The chief political strategist at Potomac Research Group has a dreamy-eyed vision of what could happen as President Obama rebuilds the battered shards of his decimated leadership structure

“Could they maybe get one person on their economic team who has had any business experience?” Valliere asked as he spoke to the Charles Schwab Impact 2010 conference earlier this week. “There is no one who has made a payroll, who has dealt with Sarbanes-Oxley.”

Valliere’s rhetorical flourish draws a solid round of applause from the nearly packed house of investment professionals, so he adds another layer.

“Could they maybe put someone who didn’t go to Harvard or Yale?” he says. Describing the Obama economic team, he calls it “a very narrow, incestuous little group.”

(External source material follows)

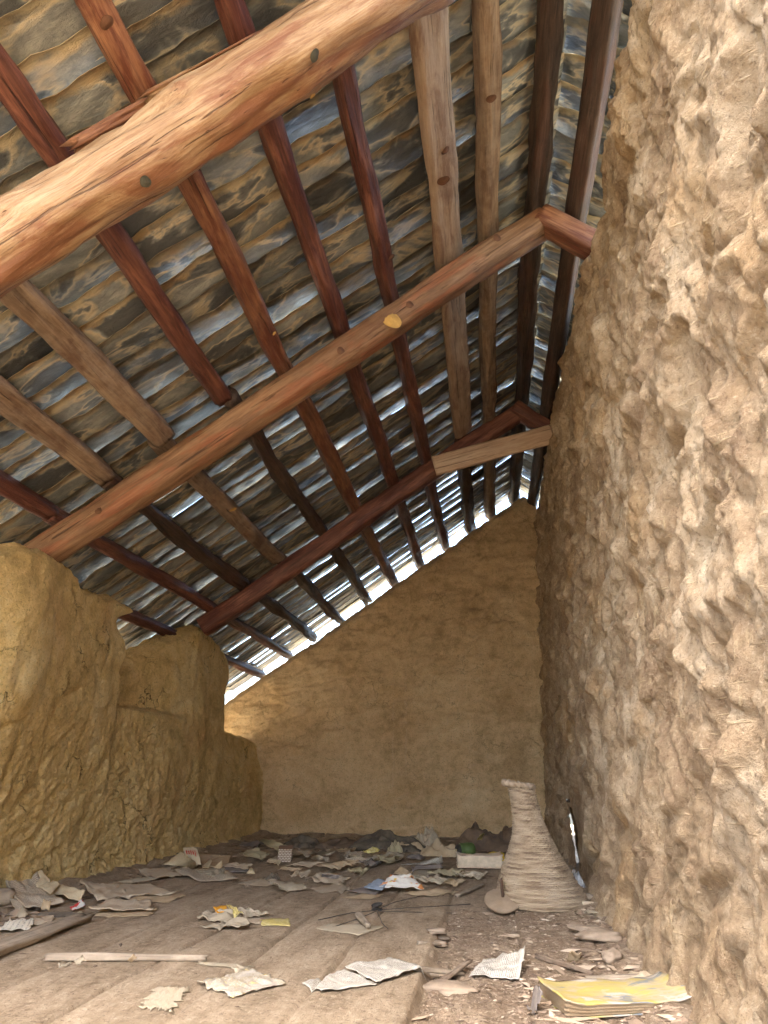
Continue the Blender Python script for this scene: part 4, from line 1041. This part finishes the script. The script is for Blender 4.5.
# back litter
def ball():
    c = fat(468, 857); root = empty('green_jar', c); tag(root, 'green rounded plastic jar lying among the rubbish by the back wall', 'jar')
    prof = [(0, -.055), (.04, -.052), (.052, -.04), (.054, -.01), (.052, .02), (.050, .022), (.050, .06), (.048, .068), (.03, .072), (0, .072)]
    na = 32; V = []; f = []
    for r, z in prof:
        for j in range(na): a = 2 * math.pi * j / na; V.append((z, r * math.cos(a), .054 + r * math.sin(a)))
    for i in range(len(prof) - 1):
        for j in range(na): f.append([i * na + j, i * na + (j + 1) % na, (i + 1) * na + (j + 1) % na, (i + 1) * na + j])
    o = mesh_obj('jar_body', V, f, M['green'], root); o.rotation_euler.z = math.radians(205)
    k = mesh_obj('jar_neck', [(v[0] * .5 - .075, v[1] * .75, (v[2] - .054) * .75 + .054) for v in V], f, M['wire'], root); k.rotation_euler.z = math.radians(25)
ball()
rock('yellow_cap', 'bright yellow plastic tub behind the thick cream book', 'tub', fat(496, 861), (.13, .07, .07), M['bright'], 31, crease=.12)  # a yellow plastic cap, modelled as a squarish lump
sheet('dry_leaf', 'yellow heart-shaped leaf on the brown cloth by the back wall', 'leaf', [(477, 840, .14), (480, 836, .19), (485, 833, .20), (481, 841, .14)], M['yell'], .006, 91, .15, nu=9, nv=8, lift=0)
def pt(px, py, dy=0.0): c = fat(px, py); c[1] = min(c[1] + dy, 7.75); return c
crumple('brown_cloth', 'large heap of dark brown cloth against the back wall beside the basket', 'cloth', pt(483, 852, .2), (.50, .4, .27), M['brown'], 92)
crumple('brown_cloth', 'smaller brown cloth heap half hidden behind the basket', 'cloth', pt(520, 852, .3), (.34, .4, .42), M['brown'], 93, folds=.6)
crumple('crumpled_paper', 'crumpled tan paper left of the green jar', 'paper', pt(440, 856, .05), (.30, .25, .17), M['tanp'], 94)
crumple('crumpled_paper', 'standing grey-tan crumpled paper, tallest left of the brown cloth', 'paper', pt(425, 851, .3), (.22, .2, .26), M['greyp'], 95)
crumple('crumpled_paper', 'tan leaf-like crumpled paper at the left end of the back heap', 'paper', pt(408, 851, .1), (.24, .22, .12), M['tanp'], 96)
crumple('dark_cloth', 'long low heap of dark cloth along the back wall, left of centre', 'cloth', pt(382, 852, .25), (.62, .35, .17), M['darkc'], 97)
crumple('dark_cloth', 'small dark heap near the left corner of the back wall', 'cloth', pt(296, 849, .2), (.30, .25, .13), M['darkc'], 98)
crumple('dark_cloth', 'dark flat heap between the corner heap and the long low heap', 'cloth', pt(336, 850, .2), (.45, .3, .10), M['brown'], 99)
sheet('paper_scrap', 'orange-yellow scrap on the long low dark heap', 'paper scrap', [(363, 855, .02), (372, 850, .05), (380, 853, .04), (374, 857, .01)], M['yell'], .01, 100, .15, nu=9, nv=7, lift=.02)
crumple('crumpled_paper', 'olive rounded crumple just right of the long dark heap', 'paper', pt(394, 853, .1), (.12, .12, .11), M['oliv'], 101)
rng = random.Random(19)
bk = [(300, 856), (318, 861), (333, 868), (352, 858), (347, 866), (372, 866), (384, 862), (360, 873), (290, 872), (307, 867), (324, 856), (341, 853), (425, 880), (448, 876), (470, 878), (380, 858),
      (252, 846), (236, 868), (212, 876), (300, 877), (362, 862), (455, 884), (432, 884), (330, 880), (393, 859), (415, 859)]
for i, (px, py) in enumerate(bk):
    w_ = rng.uniform(10, 19); h_ = rng.uniform(2.2, 4.0); s_ = rng.uniform(-5, 5)
    sheet('litter_paper', 'dusty torn paper or card lying in the litter in front of the back wall', 'paper',
          [(px - w_ + s_, py, 0), (px - w_ * .4, py - h_, rng.uniform(0, .04)), (px + w_, py - h_ * .6, rng.uniform(0, .03)), (px + w_ * .5 + s_, py + h_, 0)],
          M[rng.choice(['greyp', 'tanp', 'oliv', 'bare', 'news', 'greyp', 'tanp', 'dkp'])], rng.uniform(.008, .02), 200 + i, .16, group='dusty papers before the back wall', lift=rng.uniform(.004, .015))

# uncountable crumbs: earth, chips and twigs
def rubble():
    rng = np.random.default_rng(4); mb = MB()
    def chip(x, y, s, tone, el=1.0):
        b = rng.normal(0, 1, (6, 3)); b[:, 0] *= el
        base = np.array([(1, 0, 0), (-1, 0, 0), (0, 1, 0), (0, -1, 0), (0, 0, .6), (0, 0, -.6)]) * [el, 1, 1] + b * .22
        a = rng.uniform(0, 6.28); R = np.array([[math.cos(a), -math.sin(a), 0], [math.sin(a), math.cos(a), 0], [0, 0, 1]])
        v = (base * s * [1, 1, .5]) @ R.T + [x, y, 0]
        v[:, 2] += zz + s * .15
        mb.add(v, [[0, 2, 4], [2, 1, 4], [1, 3, 4], [3, 0, 4], [2, 0, 5], [1, 2, 5], [3, 1, 5], [0, 3, 5]], tone=np.full(6, tone))
    zones = [(1500, -.22, .08, 2.1, 4.2, .0035), (1900, .06, .46, 2.2, 5.5, .0045), (500, -2.2, .5, 6.6, 7.95, .012), (350, -2.28, -2.0, 3.0, 8.0, .010), (420, -2.2, .1, 2.2, 7.0, .0035), (250, .34, .46, 2.2, 6.5, .012)]
    for n, x0, x1, y0, y1, s in zones:
        xs = rng.uniform(x0, x1, n); ys = y0 + (y1 - y0) * rng.uniform(0, 1, n) ** 1.4
        zs = floor_h(xs, ys)
        for x, y, z_ in zip(xs, ys, zs):
            zz = float(z_); chip(x, y, s * math.exp(rng.normal(0, .55)), rng.random(), rng.choice([1, 1, 1.6, 4.5]) if s < .01 else rng.choice([1, 1.6, 2.5]))
    m, nt, b = new_mat('crumbs'); n = N(nt)
    t = n('Attribute', attribute_name='tone').outputs['Fac']
    nt.links.new(n.ramp(t, [(0, (.13, .09, .06)), (.45, (.30, .22, .15)), (.8, (.42, .33, .23)), (1, (.60, .50, .38))]), b.inputs['Base Color'])
    b.inputs['Roughness'].default_value = .95
    o = mb.build('rubble', m, smooth=False); tag(o, 'crumbs of earth, straw and wood chips strewn over the boards and dirt', 'rubble', kind='stuff')
rubble()


# ------------------------------------------------------------------ light
w = bpy.data.worlds.new('World'); C.world = w; w.use_nodes = True
nt = w.node_tree; nt.nodes.clear()
out = nt.nodes.new('ShaderNodeOutputWorld'); bg = nt.nodes.new('ShaderNodeBackground')
sky = nt.nodes.new('ShaderNodeTexSky'); sky.sky_type = 'NISHITA'; sky.sun_disc = False
sky.sun_elevation = math.radians(58); sky.sun_rotation = math.radians(200); sky.air_density = 1.0; sky.dust_density = 3.0
nt.links.new(sky.outputs[0], bg.inputs[0]); nt.links.new(bg.outputs[0], out.inputs[0])
bg.inputs[1].default_value = 1.05
sl = bpy.data.lights.new('sun', 'SUN'); sl.energy = 24.0; sl.angle = math.radians(.6); sl.color = (1.0, .95, .86)
so = bpy.data.objects.new('sun', sl); COL.objects.link(so)
el, az = math.radians(36), math.radians(277)      # azimuth of the sun seen from the room, from +Y clockwise
dirv = Vector((math.sin(az) * math.cos(el), math.cos(az) * math.cos(el), math.sin(el)))
so.rotation_euler = (-dirv).to_track_quat('-Z', 'Y').to_euler()

# ------------------------------------------------------------------ camera
cd = bpy.data.cameras.new('camera'); cam = bpy.data.objects.new('camera', cd); COL.objects.link(cam)
cd.sensor_fit = 'VERTICAL'; cd.sensor_height = 24.0; cd.lens = 24.0 * F / 1024.0; cd.clip_start = .02
right = RW[:, 0]; down = RW[:, 1]; fwd = RW[:, 2]
cam.matrix_world = Matrix(((right[0], -down[0], -fwd[0], CAM[0]), (right[1], -down[1], -fwd[1], CAM[1]), (right[2], -down[2], -fwd[2], CAM[2]), (0, 0, 0, 1)))
C.camera = cam
C.view_settings.view_transform = 'Standard'; C.view_settings.look = 'None'; C.view_settings.gamma = 1.0
C.view_settings.use_curve_mapping = False; C.view_settings.exposure = 0.56
C.cycles.max_bounces = 10; C.cycles.diffuse_bounces = 7; C.cycles.sample_clamp_indirect = 8.0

Valliere’s lively well-received speech contrasted with observations made at an earlier Impact session.

Mellody Hobson, president of Ariel Investments, remarked on how nasty politics has gotten.

“The political discourse—I just didn’t think that it could get worse,” she said. “Yet there seems to be no bottom to how bad the discourse can be.”

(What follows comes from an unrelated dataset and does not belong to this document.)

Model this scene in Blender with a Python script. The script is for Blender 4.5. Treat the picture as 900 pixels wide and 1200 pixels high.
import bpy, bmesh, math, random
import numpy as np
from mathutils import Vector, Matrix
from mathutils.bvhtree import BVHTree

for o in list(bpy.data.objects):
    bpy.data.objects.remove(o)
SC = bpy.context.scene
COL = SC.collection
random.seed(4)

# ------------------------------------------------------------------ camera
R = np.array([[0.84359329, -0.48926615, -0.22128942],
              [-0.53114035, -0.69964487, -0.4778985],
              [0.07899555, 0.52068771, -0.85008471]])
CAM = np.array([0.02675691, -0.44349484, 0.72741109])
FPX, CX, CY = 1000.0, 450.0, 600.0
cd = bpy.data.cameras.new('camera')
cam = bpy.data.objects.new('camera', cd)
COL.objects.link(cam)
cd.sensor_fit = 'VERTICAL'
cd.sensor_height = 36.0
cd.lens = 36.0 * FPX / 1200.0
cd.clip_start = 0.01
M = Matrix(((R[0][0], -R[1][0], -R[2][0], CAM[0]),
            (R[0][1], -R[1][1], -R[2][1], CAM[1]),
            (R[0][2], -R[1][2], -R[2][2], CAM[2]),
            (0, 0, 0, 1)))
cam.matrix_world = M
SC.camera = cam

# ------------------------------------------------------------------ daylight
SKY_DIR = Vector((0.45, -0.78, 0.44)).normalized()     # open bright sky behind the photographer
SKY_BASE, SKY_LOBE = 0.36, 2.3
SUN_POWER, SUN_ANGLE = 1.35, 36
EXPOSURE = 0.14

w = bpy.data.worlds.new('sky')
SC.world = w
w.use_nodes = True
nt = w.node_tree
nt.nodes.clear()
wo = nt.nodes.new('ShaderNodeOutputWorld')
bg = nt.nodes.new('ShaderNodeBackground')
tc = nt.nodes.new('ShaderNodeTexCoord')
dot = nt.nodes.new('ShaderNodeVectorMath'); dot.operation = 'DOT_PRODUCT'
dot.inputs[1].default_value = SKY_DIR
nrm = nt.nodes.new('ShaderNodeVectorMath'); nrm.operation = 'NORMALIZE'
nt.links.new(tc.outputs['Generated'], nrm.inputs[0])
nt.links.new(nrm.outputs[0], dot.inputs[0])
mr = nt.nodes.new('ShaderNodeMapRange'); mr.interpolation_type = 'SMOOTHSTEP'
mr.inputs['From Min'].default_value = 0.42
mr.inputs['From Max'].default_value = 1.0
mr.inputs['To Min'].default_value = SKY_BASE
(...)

While a lot of the more than 3,500 investors and strategists who attended this week’s convention often will run and hide or at best talk in hushed tones when the topic is politics, Valliere goes head-on.

He thinks there should be age limits for public officials, believes the tea party “is underrated” and “their impact is huge,” and says of Republican presidential hopeful Mitt Romney: “Goddam he has good hair.”

Speaking of Romney, Valliere expects the former Massachusetts governor to battle former Alaska Gov. Sarah Palin for the heart and soul of the GOP.

And as for Larry Summers, the former head of Obama’s National Economic Council? “The most overrated official I’ve seen in the last decade.”

It’s time, he says, for some real change in Washington.

“I see nothing wrong with an age limit or some kind of term limits,” Valliere says. “There’s something refreshing about new blood.”